Locate the string "recreates" throughout the material and copy every line in which it occurs.

Stored data:
******
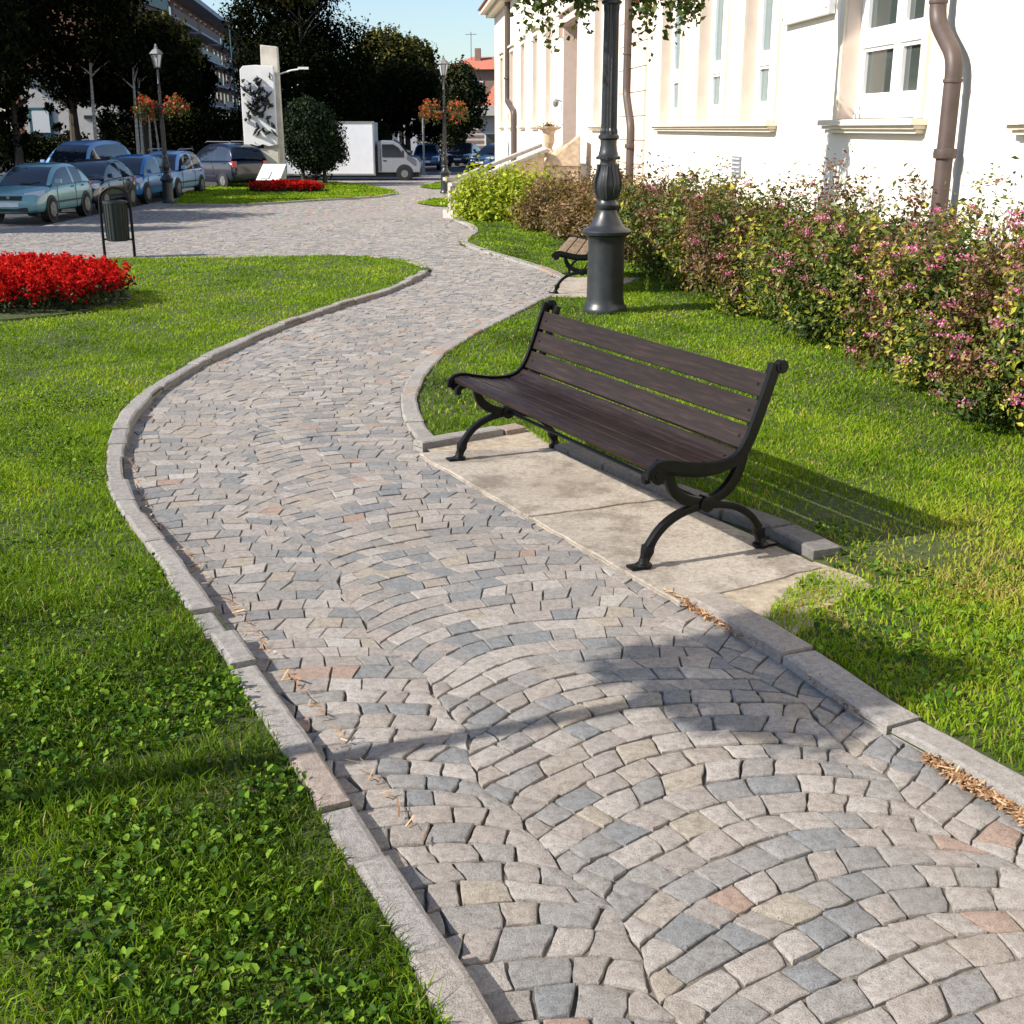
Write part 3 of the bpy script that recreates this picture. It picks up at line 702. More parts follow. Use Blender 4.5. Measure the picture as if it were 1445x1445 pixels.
# ------------------------------------------------------------------ street lamps with hanging flower baskets
def make_lamp(name, label, loc, rz=0, group=None):
    t = thing(name, label, 'street lamp', loc, rz, group)
    I = M['lampiron']
    MB().lathe([(.205, 0), (.21, .03), (.20, .055), (.185, .075), (.178, .10), (.172, .14), (.166, .62), (.168, .66), (.178, .675), (.18, .70)], 32).build('base_drum', I, t, True)
    MB().lathe([(.19, .70), (.222, .715), (.228, .74), (.215, .758), (.17, .775), (.15, .80), (.115, .86), (.092, .905), (.088, .93), (.104, .95), (.106, .975), (.088, .99), (.08, 1.02)], 32).build('base_moulding', I, t, True)
    b = MB(); b.lathe([(.08, 1.02), (.098, 1.06), (.113, 1.12), (.112, 1.17), (.098, 1.23), (.08, 1.30), (.072, 1.35), (.072, 1.37)], 32)
    bulb = b.build('bulb', I, t, True)
    b = MB()
    for k in range(6):                                           # acanthus leaves on the bulb
        a = k * math.pi / 3; pts = []
        for r_, z in ((.090, 1.03), (.112, 1.09), (.121, 1.14), (.118, 1.19), (.104, 1.25), (.09, 1.30), (.092, 1.33)): pts.append((r_ * math.cos(a), r_ * math.sin(a), z))
        b.strip(pts, (-math.sin(a), math.cos(a), 0), .030, .006)
        b.tube([(p[0] * 1.04, p[1] * 1.04, p[2]) for p in pts], .006, 5)
    b.build('leaf_ornament', I, bulb, True)
    b = MB(); b.lathe([(.074, 1.37), (.104, 1.375), (.106, 1.395), (.088, 1.41), (.088, 1.425), (.082, 1.44), (.073, 1.50), (.075, 1.54), (.094, 1.555), (.094, 1.575), (.08, 1.59)], 32)
    for k in range(10): b.tube([(.098 * math.cos(k * .628), .098 * math.sin(k * .628), 1.372), (.098 * math.cos(k * .628), .098 * math.sin(k * .628), 1.398)], .014, 6)
    b.build('collar', I, t, True)
    MB().lathe([(.080, 1.59), (.080, 1.62), (.073, 1.64), (.066, 2.60), (.07, 2.63), (.07, 2.66)], 32, flute=.13).build('fluted_shaft', I, t)
    MB().lathe([(.07, 2.66), (.088, 2.675), (.088, 2.69), (.066, 2.71), (.06, 2.80), (.075, 2.86), (.085, 2.90), (.06, 2.93), (.045, 2.97)], 24).build('capital', I, t, True)
    MB().lathe([(.045, 2.97), (.038, 3.4), (.055, 3.42), (.055, 3.45), (.036, 3.47), (.034, 3.66), (.055, 3.69), (.034, 3.72), (.03, 4.10), (.06, 4.13), (.03, 4.16)], 16).build('upper_shaft', I, t, True)
    for s in (-1, 1):
        b = MB(); b.tube([(0, 0, 3.02), (s * .2, 0, 3.10), (s * .42, 0, 3.10), (s * .52, 0, 3.02)], [.018, .016, .014, .012], 8)
        b.tube([(0, 0, 2.86), (s * .16, 0, 2.92), (s * .30, 0, 3.06)], .010, 6); b.build('basket_arm', I, t, True)
    lan = thing('lantern', None, None); del_keys = None; lan.parent = t
    b = MB()
    for k in range(6):
        a = k * math.pi / 3
        b.tube([(.10 * math.cos(a), .10 * math.sin(a), 4.18), (.185 * math.cos(a), .185 * math.sin(a), 4.56)], .012, 6)
    b.lathe([(.05, 4.14), (.11, 4.16), (.11, 4.185), (.05, 4.19)], 6); b.lathe([(.17, 4.55), (.20, 4.555), (.20, 4.575), (.17, 4.58)], 6)
    b.build('lantern_frame', I, lan)
    MB().lathe([(.093, 4.19), (.172, 4.55)], 6).build('lantern_glass', M['lensglass'], lan)
    MB().lathe([(.235, 4.575), (.20, 4.62), (.14, 4.68), (.08, 4.72), (.05, 4.74), (.06, 4.77), (.03, 4.80), (.045, 4.83), (.01, 4.88)], 6).build('lantern_cap', M['grey'], lan)
    return t
M['lensglass'] = glass_mat('lantern glass', (.45, .46, .48), .15)
def basket(loc, label, n, rad, flowerm, leaf, frac=.5, drop=.35):
    t = thing('hanging_basket', label, 'hanging basket', loc, 0, 'flower baskets hanging from the lamp posts')
    b = MB(); b.lathe([(.03, -.20), (.12, -.17), (.17, -.08), (.185, 0)], 14); b.tube([(.18, 0, 0), (0, 0, .14), (-.18, 0, 0)], .005, 4); b.tube([(0, .18, 0), (0, 0, .14), (0, -.18, 0)], .005, 4)
    b.build('basket', M['bark'], t, True)
    m = int(n * (1 - frac)); st = unit(rng.normal(size=(70, 3)) * (1, 1, .6) + (0, 0, .1)); k = rng.integers(0, 70, m); s = rng.random(m)
    C = st[k] * (rad * (.35 + .7 * s))[:, None] + rng.normal(size=(m, 3)) * .03; C[:, 2] -= drop * s ** 2 * (.4 + .9 * (k % 5) / 5)
    tag(quads_mesh('trailing_leaves', leaf_quads(C, leaf * (.6 + .8 * rng.random(m)), .7), M['trail'], t, rng.random(m)), kind='stuff')
    m = int(n * frac); st = unit(rng.normal(size=(60, 3)) * (1, 1, .8) + (0, 0, .35)); k = rng.integers(0, 60, m)
    C = st[k] * rad * rng.uniform(.55, 1.08, m)[:, None] + rng.normal(size=(m, 3)) * .035
    tag(quads_mesh('flowers', leaf_quads(C, leaf * (.5 + .7 * rng.random(m)), .8), flowerm, t, rng.random(m)), kind='stuff')
    return t
def lamp_with_baskets(loc, rz, label, lefts, rights, n, rad, fm, leaf, drop, frac=.5):
    l_ = make_lamp('street_lamp', label, loc, rz, 'ornate lamp posts with flower baskets')
    for s, lab in ((-1, lefts), (1, rights)):
        basket((loc[0] + s * .5 * math.cos(rz), loc[1] + s * .5 * math.sin(rz), loc[2] + 2.93), lab, n, rad, fm, leaf, frac, drop)
    return l_
lamp_with_baskets((.868, 11.32, .01), R(8), 'dark grey ornate lamp post with fluted shaft on the grass behind the bench',
                  'trailing flower basket on the left arm of the fluted lamp post', 'trailing flower basket on the right arm of the fluted lamp post', 2300, .32, M['geran'], .06, .36, .12)
L2 = U(233, 285.5); L2 = (ray(229, 40.8), 40.8)
lamp_with_baskets((L2[0], L2[1], -.68), R(-6), 'lamp post with white hooded lantern beside the parked cars',
                  'red geranium basket on the left arm of the lamp post by the parked cars', 'red geranium basket on the right arm of the lamp post by the parked cars', 800, .40, M['geran'], .09, .22, .65)
L3 = (ray(627, 47), 47.0)
lamp_with_baskets((L3[0], L3[1], -.68), R(4), 'distant lamp post in front of the dark blue cars left of the villa',
                  'orange flower basket on the left arm of the distant lamp post', 'orange flower basket on the right arm of the distant lamp post', 800, .42, M['geran'], .09, .25, .6)

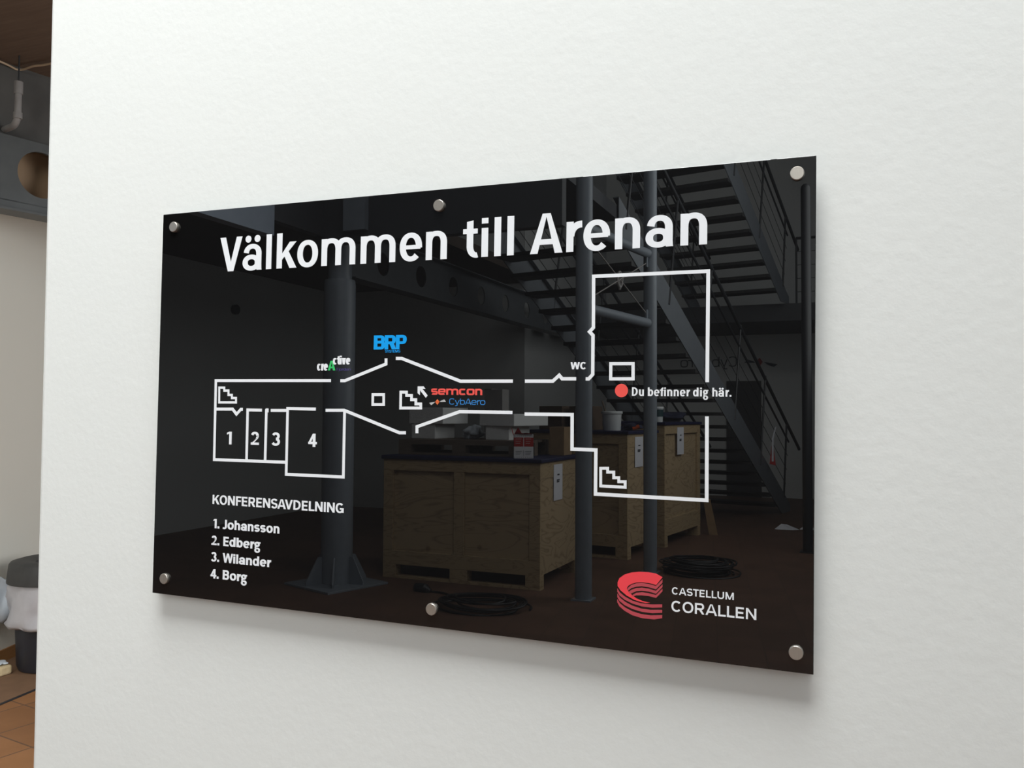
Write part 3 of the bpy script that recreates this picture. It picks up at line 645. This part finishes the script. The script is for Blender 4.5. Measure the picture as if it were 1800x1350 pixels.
# steel columns
ca = hall('steel_column', 'thick grey steel column on a gusseted base plate, left in the sign reflection', 'column', -3.72, 5.34, 0, -.35)
H('lower_shaft', MB().lathe([(.142, .02), (.142, 2.72), (.135, 2.76)], seg=48), M['colsteel'], ca, smooth=True)
H('upper_shaft', MB().lathe([(.106, 2.76), (.106, 3.56)], seg=40), M['colsteel'], ca, smooth=True)
H('base_plate', MB().box((-.33, -.33, 0), (.33, .33, .02)), M['colsteel'], ca, bevel=.003)
for k in range(6):
    a = 2*PI*k/6+.3; c, s = math.cos(a), math.sin(a); t = Vector((-s, c, 0))*.007
    pr = [(c*.135, s*.135, .02), (c*.29, s*.29, .02), (c*.29, s*.29, .05), (c*.18, s*.18, .26), (c*.135, s*.135, .26)]
    H('gusset', MB().prism([Vector(q)-t for q in pr], t*2), M['colsteel'], ca)
for name, lb, x, d, r, top, m in (('slim_column', 'slim grey steel column beside the front crate, reflected in the sign', -1.477, 5.62, .071, 7.5, 'colsteel'),
                                  ('slim_column', 'slim grey steel column behind the coral emblem, reflected in the sign', -1.238, 7.06, .066, 7.5, 'colsteel'),
                                  ('slim_column', 'dark column with a rounded free top at the right edge of the reflection', .13, 9.0, .055, 4.16, 'railsteel')):
    t = hall(name, lb, 'column', x, d, 0, 0, 'slim steel columns')
    prof = [(r, .012), (r, top)] if top > 5 else [(r, .012), (r, top), (r*.85, top+.025), (r*.5, top+.045)]
    H('shaft', MB().lathe(prof, seg=40), M[m], t, smooth=True)
    H('base_plate', MB().box((-.085, -.085, 0), (.085, .085, .012)), M[m], t)
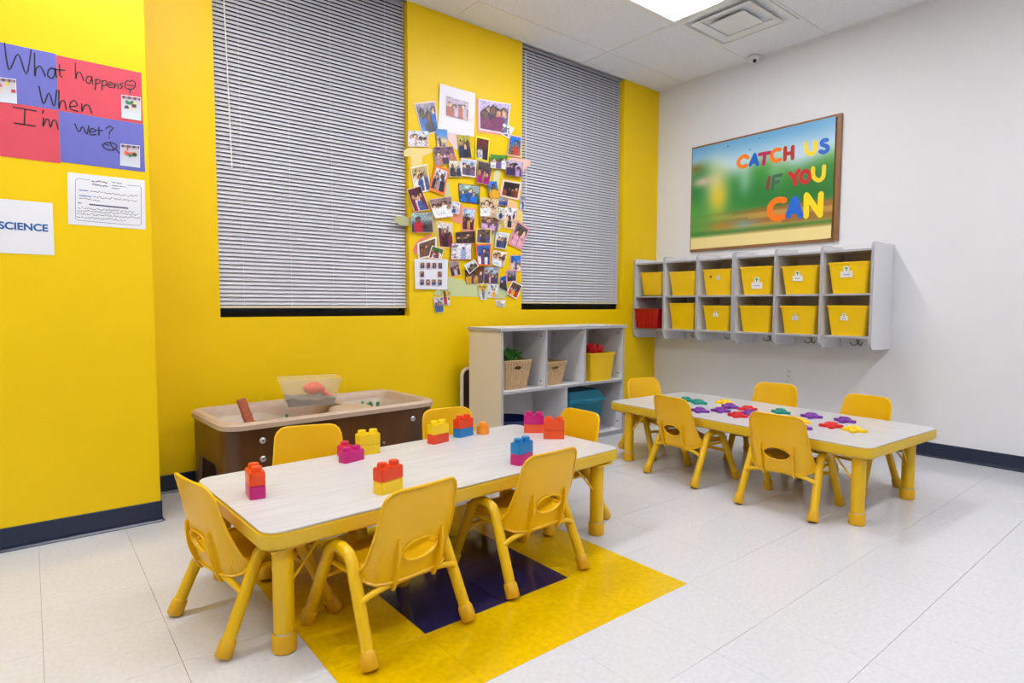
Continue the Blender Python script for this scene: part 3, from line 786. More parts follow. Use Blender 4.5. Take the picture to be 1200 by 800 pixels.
# yellow bin with red things
p = (2.485, 1.66, ms+.001)
def handled_tote(name, loc, dims, m, label, cat, rz=0, group=None, ribs=0):
    w0, d0, w1, d1, h = dims
    o = obj(name, tote(B(), w0, d0, w1, d1, h, rim=.007), m, None, True, loc); o.rotation_euler = (0, 0, rz); tag(o, label, cat, group); return o
YB = plain('bin_yellow', 240, 196, 8, .3); 
handled_tote('storage_bin', p, (.225, .20, .27, .235, .215), YB, 'yellow plastic bin full of red pieces, top right cubby of the shelf unit', 'storage bin')
rnd = random.Random(5); RB = plain('toy_red', 200, 20, 26, .4)
for k in range(7):
    bm = B(); x, y = rnd.uniform(-.075, .075), rnd.uniform(-.06, .06)
    s = rnd.uniform(.028, .04); bmesh.ops.create_icosphere(bm, subdivisions=2, radius=s)
    for v in bm.verts: v.co.z *= .8; v.co.x *= 1.25; v.co += .006*Vector((math.sin(v.co.y*160+k), math.cos(v.co.z*150), math.sin(v.co.x*170)))
    o = obj('red_toy', bm, RB, None, True, (p[0]+x, p[1]+y, p[2]+.205+rnd.uniform(0, .035))); o.rotation_euler = (rnd.random()*3, rnd.random(), rnd.random()*3)
    tag(o, 'lumpy red toy, one of those heaped in the yellow bin of the shelf unit', 'toy', 'red toys heaped in the yellow bin')
# teal tote with lid
t = thing('teal_tote', 'teal plastic tote with a sloping lid in the lower right bay', 'storage bin', (2.345, 1.715, .035), 0)
TB = plain('teal_plastic', 0, 112, 142, .35)
bm = B(); tote(bm, .33, .23, .375, .27, .255, rim=.004)
for s in (-1, 1):
    for f in (-.11, 0, .11): box(bm, f-.012, f+.012, s*.118-.016, s*.118+.016, .02, .235, .003)
obj('tote_body', bm, TB, t)
bm = B(); seq = []
for (W_, D_, z) in ((.40, .295, .238), (.405, .30, .242), (.405, .30, .262), (.385, .28, .272), (.335, .225, .325), (.30, .19, .327), (.29, .18, .318)):
    seq.append([bm.verts.new((x, y, z)) for x, y in rrect(W_, D_, .025, 4)])
for a, b in zip(seq, seq[1:]):
    for i in range(len(a)): bm.faces.new((a[i], a[(i+1) % len(a)], b[(i+1) % len(a)], b[i]))
bm.faces.new(seq[-1]); bm.faces.new(seq[0][::-1]); obj('lid', bm, TB, t)
bm = B(); box(bm, -.035, .035, -.158, -.148, .225, .262, .003); obj('latch', bm, TB, t)
# navy tub
t_ = obj('navy_tub', lathe(B(), [(.12, 0), (.15, .02), (.16, .16), (.168, .17), (.168, .178), (.155, .178), (.142, .03), (.0001, .03)], 36), plain('navy_plastic', 14, 34, 92, .35), None, True, (1.70, 1.722, .035))
tag(t_, 'dark blue round tub in the lower left cubby of the shelf unit', 'tub')
# folded panel leaning behind the shelf: rounded dark board with cream rim
t = thing('leaning_board', 'upright rounded dark board with a cream rim wedged behind the shelf unit', 'board', (1.572, 1.975, .0))
P = rrect(.19, .55, .05, 6)
bm = B(); prism(bm, [(x, -.012, .275+z) for x, z in P], (0, .024, 0)); obj('panel', bm, plain('dark_board', 60, 40, 38, .5), t)
bm = B(); tube(bm, [(x, 0, .275+z) for x, z in P], .014, 8, True); obj('rim', bm, M['cream'], t, True)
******
Written solution »
Write part 3 of the bpy script that recreates this picture. It picks up at line 702. More parts follow. Use Blender 4.5. Measure the picture as if it were 1445x1445 pixels.
Write part 3 of the bpy script that recreates this picture. It picks up at line 645. This part finishes the script. The script is for Blender 4.5. Measure the picture as if it were 1800x1350 pixels.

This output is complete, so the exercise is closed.